As Hasan Bakshi, economist at Nesta points out, evaluation is an inescapable reality of investment. The proliferation of what I term Digital Engagement Metrics (DEMs) (e.g. those analysed for Hunger Games) is dominating industry literature, in film and media . However, developing an understanding of interdependence between the fundamental dynamics of film revenue distribution and what can be known from digital engagement and the resources required to develop such knowledge, seems to be underserved in debate.

Fundamental film industry features can be summarised as: non-linear dynamics, skew and kurtosis, infinite variance, revolution around a stable Paretian model, volatility, information inequality and self-similarity (De Vany 2004). And David Steele at BFI has recently pointed out the 7% profitability rate for UK films points to portfolio decision making, which De Vany would agree with if applied as a slate-wide greenlighting policy. But this state of affairs is unlikely, few market actors have the scale and strength to work in this way. What more producers/distributors are currently beginning to pursue in the hope of reducing uncertainty is to trial new models of release, including VOD and manage them partially through DEMs.

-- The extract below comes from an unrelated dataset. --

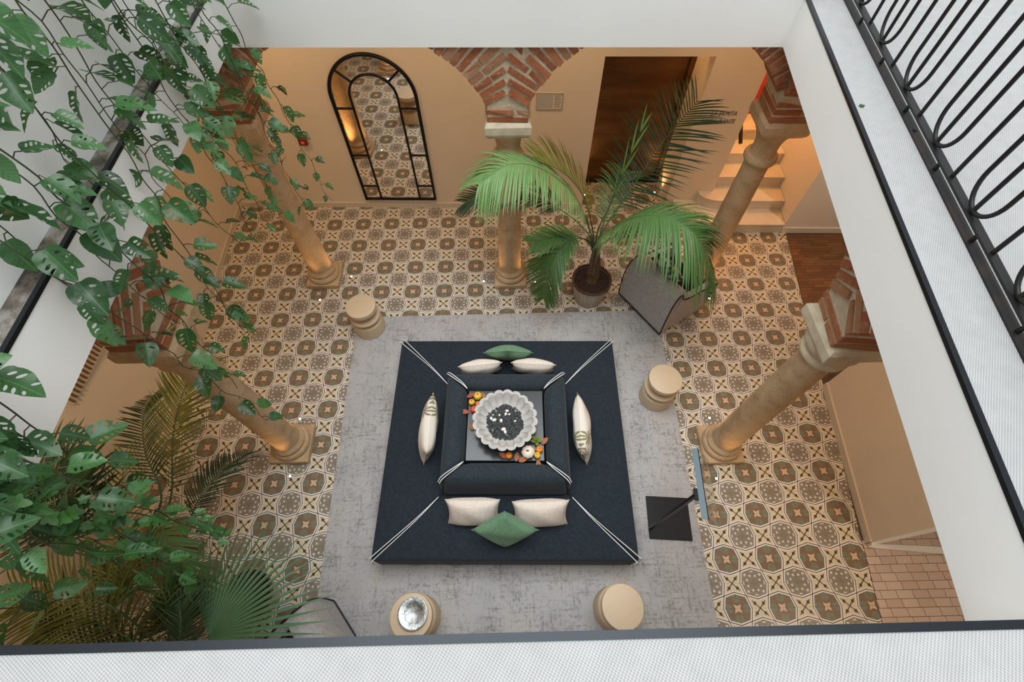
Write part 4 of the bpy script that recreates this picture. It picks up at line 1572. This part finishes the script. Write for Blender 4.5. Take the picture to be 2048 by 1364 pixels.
def build_palms():
    # potted palm by the back of the rug
    px, py = 1.425, -.15
    e = empty('potted_palm', (px, py, 0))
    tag(e, 'potted palm with arching green fronds between the columns and armchair', 'palm')
    pot = part('pot', MB().lathe([(.165, 0), (.175, .01), (.205, .20), (.222, .345), (.214, .35), (.205, .30)], 48), 'pot', e, 50)
    part('rim', MB().lathe([(.222, .335), (.236, .34), (.239, .372), (.230, .382), (.218, .378), (.214, .34), (.222, .335)], 48, 0, 0, False), 'pot_rim', pot, 40)
    part('soil', MB().lathe([(.216, .345), (.10, .36), (.0005, .365)], 32), 'soil', pot, 60)
    tr = MB().tube([(0, 0, .33), (.005, 0, .45), (-.005, .01, .60), (-.03, .01, .78)], [.085, .065, .052, .04], 14)
    part('trunk', tr, 'trunk', e, 60)
    rnd = random.Random(5)
    for k in range(7):
        a = k * .9
        part('leaf_base', MB().tube([(.05 * math.cos(a), .05 * math.sin(a), .44 + .03 * (k % 3)), (.045 * math.cos(a), .045 * math.sin(a), .62 + .03 * (k % 3)), (.03 * math.cos(a) - .02, .03 * math.sin(a), .86 + .02 * k)], [.03, .02, .010], 7), 'trunk', e, 60)
    c0 = (1.40, -.14, .72)
    F = [
        ([c0, (1.32, -.15, 1.10), (1.08, -.2, 1.68), (.76, -.3, 2.08), (.46, -.45, 2.27), (.20, -.6, 2.20)], .48, 'palm', 84, dict(droop=.55, vee=.05, start=.33, seed=11)),
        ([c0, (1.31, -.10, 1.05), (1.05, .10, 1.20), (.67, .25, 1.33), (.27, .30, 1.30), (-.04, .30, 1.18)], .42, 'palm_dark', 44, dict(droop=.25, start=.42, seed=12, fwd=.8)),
        ([c0, (1.31, -.15, 1.02), (1.06, -.30, 1.20), (.88, -.45, 1.02), (.82, -.52, .50)], .36, 'palm', 58, dict(droop=.30, start=.42, seed=13, fwd=.7)),
        ([c0, (1.29, -.15, 1.02), (1.0, -.20, 1.18), (.70, -.30, 1.18)], .30, 'palm', 40, dict(droop=.25, start=.5, seed=14, fwd=.9)),
        ([c0, (1.40, -.2, 1.12), (1.59, -.40, 1.58), (1.82, -.60, 1.80), (2.08, -.80, 1.75), (2.38, -.92, 1.28)], .58, 'palm', 88, dict(droop=.55, vee=.05, start=.26, seed=15, width=.023)),
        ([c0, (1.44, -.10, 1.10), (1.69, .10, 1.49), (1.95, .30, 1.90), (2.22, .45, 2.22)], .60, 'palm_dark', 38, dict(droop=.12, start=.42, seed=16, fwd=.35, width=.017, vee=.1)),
        ([c0, (1.38, -.13, 1.15), (1.46, -.10, 1.50), (1.54, -.06, 1.95), (1.62, -.02, 2.35)], .34, 'palm', 4, dict(droop=.02, start=.5, seed=17, fwd=4.5, width=.024)),
        ([c0, (1.34, -.08, 1.10), (1.18, -.08, 1.58), (.95, -.14, 1.92), (.70, -.22, 2.12)], .50, 'palm_yellow', 60, dict(droop=.22, start=.35, seed=18, sides=(1,), vee=.35)),
        ([c0, (1.42, -.10, 1.05), (1.52, .12, 1.30), (1.66, .40, 1.42), (1.80, .62, 1.30)], .36, 'palm', 30, dict(droop=.35, start=.35, seed=19, fwd=.8)),
        ([c0, (1.45, -.16, .98), (1.62, -.22, 1.22), (1.85, -.25, 1.32), (2.05, -.24, 1.20)], .30, 'palm', 30, dict(droop=.30, start=.35, seed=20, fwd=.9)),
    ]
    for P, L, mat, n, kw in F:
        frond(e, P, L, mat, n, **kw)

    # feathery palm in the left corner
    e = empty('areca_palm', (-2.72, -3.05, 0))
    tag(e, 'feathery olive and dark palm in the left corner behind the vines', 'palm')
    pot = part('pot', MB().lathe([(.15, 0), (.19, .28), (.205, .32), (.19, .33), (.18, .28)], 36), 'terracotta', e, 50)
    part('soil', MB().lathe([(.182, .27), (.0005, .285)], 24), 'soil', pot, 60)
    for k in range(6):
        a = k * 1.05
        part('cane', MB().tube([(.06 * math.cos(a), .06 * math.sin(a), .27), (.07 * math.cos(a), .07 * math.sin(a), .55), (.05 * math.cos(a), .05 * math.sin(a), .8)], [.02, .016, .011], 7), 'trunk', e, 60)
    c0 = (-2.70, -3.05, .55)
    F = [
        ([c0, (-2.40, -2.75, .85), (-2.30, -2.35, 1.2), (-2.24, -2.03, 1.35), (-2.25, -1.66, 1.30)], .42, 'palm_olive', 40, dict(droop=.20, start=.30, seed=21, fwd=.75, width=.016, vee=.1)),
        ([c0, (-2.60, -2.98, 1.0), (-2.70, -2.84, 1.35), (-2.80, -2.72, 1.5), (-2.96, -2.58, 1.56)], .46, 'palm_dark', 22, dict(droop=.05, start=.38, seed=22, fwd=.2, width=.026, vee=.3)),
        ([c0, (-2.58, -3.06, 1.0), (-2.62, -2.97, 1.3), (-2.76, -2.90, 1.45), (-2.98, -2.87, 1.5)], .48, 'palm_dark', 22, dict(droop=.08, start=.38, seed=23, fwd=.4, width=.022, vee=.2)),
        ([c0, (-2.38, -2.85, 1.0), (-2.10, -3.02, 1.28), (-1.93, -3.25, 1.22), (-1.98, -3.42, .90)], .26, 'palm', 44, dict(droop=.45, start=.36, seed=24, fwd=.9, width=.016)),
        ([c0, (-2.30, -3.30, .95), (-2.25, -3.40, 1.2), (-2.30, -3.15, 1.36), (-2.48, -2.50, 1.40)], .34, 'palm_olive', 40, dict(droop=.25, start=.4, seed=25, fwd=.8, width=.015)),
        ([c0, (-2.45, -2.72, .9), (-2.60, -2.40, 1.05), (-2.78, -2.05, 1.0), (-2.92, -1.78, .82)], .34, 'palm_dark', 34, dict(droop=.25, start=.35, seed=26, fwd=.8, width=.016)),
        ([c0, (-2.25, -2.95, .8), (-2.10, -2.75, .95), (-2.02, -2.50, .88), (-2.0, -2.28, .62)], .28, 'palm_dark', 34, dict(droop=.3, start=.35, seed=27, fwd=.8, width=.014)),
    ]
    for P, L, mat, n, kw in F:
        frond(e, P, L, mat, n, **kw)
    # second feathery palm under the near edge
    e = empty('areca_palm', (-2.15, -4.15, 0))
    tag(e, 'golden olive feathery palm at the bottom left edge of the opening', 'palm')
    pot = part('pot', MB().lathe([(.15, 0), (.19, .28), (.205, .32), (.19, .33), (.18, .28)], 36), 'terracotta', e, 50)
    part('soil', MB().lathe([(.182, .27), (.0005, .285)], 24), 'soil', pot, 60)
    c0 = (-2.15, -4.12, .35)
    F = [
        ([c0, (-2.10, -3.85, .85), (-2.27, -3.64, 1.2), (-2.59, -3.56, 1.3), (-2.92, -3.50, 1.24)], .40, 'palm_olive', 28, dict(droop=.20, start=.30, seed=31, fwd=.8, width=.016)),
        ([c0, (-2.08, -3.80, .85), (-2.22, -3.54, 1.25), (-2.50, -3.44, 1.35), (-2.92, -3.38, 1.35)], .42, 'palm_olive', 28, dict(droop=.25, start=.30, seed=32, fwd=.8, width=.016)),
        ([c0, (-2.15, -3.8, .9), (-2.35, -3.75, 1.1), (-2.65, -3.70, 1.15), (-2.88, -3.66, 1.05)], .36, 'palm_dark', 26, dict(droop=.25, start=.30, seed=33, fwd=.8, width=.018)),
        ([c0, (-2.05, -3.75, .85), (-2.09, -3.42, 1.05), (-2.20, -3.36, 1.2), (-2.46, -3.38, 1.22)], .30, 'palm', 24, dict(droop=.25, start=.36, seed=34, fwd=.8, width=.014)),
        ([c0, (-1.98, -3.85, .85), (-1.92, -3.68, .98), (-1.98, -3.52, 1.0), (-2.2, -3.50, .9)], .28, 'palm_dark', 36, dict(droop=.3, start=.3, seed=35, fwd=.8, width=.016)),
    ]
    for P, L, mat, n, kw in F:
        frond(e, P, L, mat, n, **kw)
    # fan palm
    px, py = -1.86, -3.42
    e = empty('fan_palm', (px, py, 0))
    tag(e, 'fan palm with broad pleated green leaves in a dark rimmed pot', 'palm')
    pot = part('pot', MB().lathe([(.15, 0), (.185, .24), (.195, .27), (.185, .28), (.175, .24)], 40), 'pot', e, 50)
    part('rim', MB().lathe([(.186, .262), (.206, .268), (.208, .295), (.198, .302), (.186, .298), (.182, .262), (.186, .262)], 40, 0, 0, False), 'pot_rim', pot, 40)
    part('soil', MB().lathe([(.184, .262), (.0005, .275)], 24), 'soil', pot, 60)
    part('trunk', MB().tube([(0, 0, .24), (0, -.02, .34), (0, -.03, .42)], [.055, .05, .035], 10), 'trunk', e, 60)

    def fan(hub, axis, nrm, R, a0, a1, n, seed, mat='palm_blue'):
        rnd = random.Random(seed)
        hub, axis, nrm = V(hub), V(axis).normalized(), V(nrm)
        nrm = (nrm - axis * nrm.dot(axis)).normalized()
        side = nrm.cross(axis)
        st = crom([V((px, py - .03, .40)), V((px, py - .03, .40)).lerp(hub, .5) + V((0, 0, .12)), hub], 16)
        fr = part('fan_leaf', MB().tube([p - e.location for p in st], .007, 6), 'rachis', e, 60)
        m = MB()
        for k in range(n):
            a = a0 + (a1 - a0) * (k + .5) / n
            L = R * (1 - .22 * (abs(a) / 1.7) ** 2) * rnd.uniform(.93, 1.05)
            d = axis * math.cos(a) + side * math.sin(a)
            wv = axis * -math.sin(a) + side * math.cos(a)
            vs = []
            K = 6
            for j in range(K + 1):
                u = j / K
                c = hub - e.location + d * (L * u) + nrm * (0.02 * math.sin(PI * u)) + V((0, 0, -1)) * (L * .16 * u * u)
                half = min(.036, (a1 - a0) / n * .5)
                ww = min(L * u * half * 1.04 + .002, .0135) * (1 if u < .6 else max(.04, (1 - u) / .4))
                vs += [c + wv * ww + nrm * ww * .3, c - nrm * ww * .2, c - wv * ww + nrm * ww * .3]
            fs = []
            for j in range(K):
                b = 3 * j
                fs += [(b, b + 1, b + 4, b + 3), (b + 1, b + 2, b + 5, b + 4)]
            m.add(vs, fs)
        lo = part('leaf_blades', m, mat, fr, 60)
        lo['kind'] = 'stuff'
    fan((-1.76, -3.70, .90), (.62, .62, -.02), (-.25, -.05, 1), .86, -1.75, 1.45, 32, 41)
    fan((-2.02, -3.62, .80), (-.4, .75, .12), (.2, -.3, 1), .40, -1.4, 1.4, 26, 42, 'palm_dark')
    fan((-1.95, -3.85, .80), (-.3, -.8, .05), (0, .2, 1), .44, -1.5, 1.5, 28, 43, 'palm_dark')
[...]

These are great developments, but when institutional funders, hopefully set out their strategy, they should take into account exactly where causal gaps in digital traces exist and plan to accommodate data management resources that can deal with both the current state of affairs and for what theywant to understand in the future. The Media Industries Project at UCSB gives a nice illustration of the potential trip ups in media metrics, and these complexities must be wrestled with as digital measures of success and linkages between DEMs and revenue continue to be constructed and relied upon. E.g. for documentaries pursuing the social impact that public funding is expected to deliver.

One approach is to unify means of marketing and distribution (often adopted in transmedia) as far as possible and thereby capture a segment of the audience conversion to purchase relationship e.g. as Distrify are pursuing. This is especially important in a global market where traditional segmentation of rights and therefore generation of finance is under threat e.g. territories in Europe, and there is such tension between market actors.

So these are interesting questions, and I look forward to working on them in 2014. In particular I will be addressing role of digital engagement in film investment, managing film distribution via Social Network Analysis and evaluating DEMs returns. I am most grateful  to my clients Sigma Films and SDI at the Edinburgh College of Art, University of Edinburgh and of course to ICC, for these opportunities.